Mr Burston wrote to Ms Hanson on Monday warning it was a possible “contempt of the Senate” for her to pressure him into changing his vote on the company tax bill. His refusal to follow a One Nation backflip on the government’s bill was the catalyst for an extraordinary television outburst by Ms Hanson against Mr Burston, who regarded himself as one of her most loyal supporters.
In an interview with the Herald Mr Burston said he had been attempting to have a meeting with Ms Hanson since the outburst but “she just wants to bag the shit out of me in the public arena”.
He said a cooling of their relationship started in March during an attempt to hold a meeting that ended with Ms Hanson refusing to attend without staffer James Ashby.

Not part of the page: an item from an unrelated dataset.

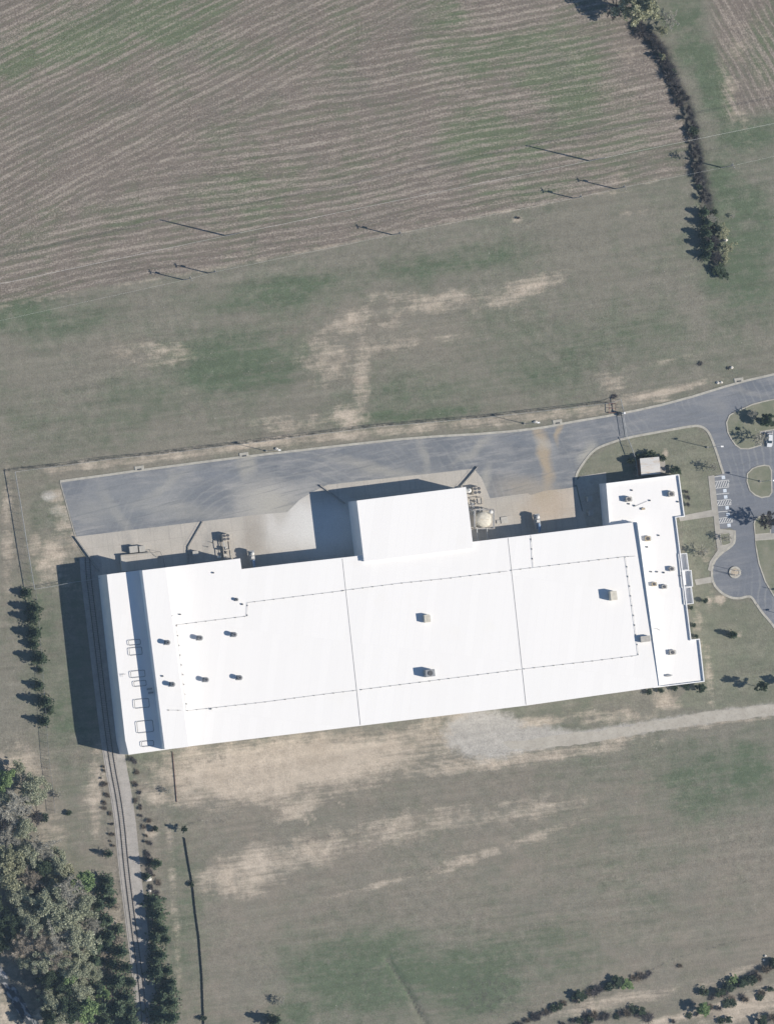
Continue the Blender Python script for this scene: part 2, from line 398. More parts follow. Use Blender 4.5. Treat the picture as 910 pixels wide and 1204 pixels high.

Ms Hanson appointed Mr Georgiou party whip after stripping Mr Burston of the position last week, but Mr Burston said there were already signs Mr Georgiou might be next out of the leader’s favour.
He said Ms Hanson had failed to endorse Mr Georgiou and himself as number one on One Nation’s Senate spots for NSW and Western Australia.
“Peter will fall too. It’s not far away. She won’t endorse Peter and I. I’ve asked, ‘Are Peter and I going to be endorsed as number one?’. No response,” Mr Burston said.
Mr Georgiou did not respond to a request for comment.
Mr Burston repeated that he was not going to stand down from the Senate or the party and would be in Federal Parliament for the next two-week sitting from June 18 in his seat behind Ms Hanson.
He predicted Ms Hanson would “try and pressure me out by continuing to publicly humiliate me”.
In his letter to Ms Hanson he warned she could be sanctioned in federal parliament for breaching Senate rules by trying to punish him for refusing to vote the way she wants.
He criticised Ms Hanson for a “pattern of behaviour” which has left him twice on the outer, as one of a list of former supporters eventually rejected from the party.
“She’s been to my engagement party and wedding and I’ve been to Port Stephens and stayed with her. We were almost family. But once you cross Pauline Hanson, the fiery readhead, you’re gone.”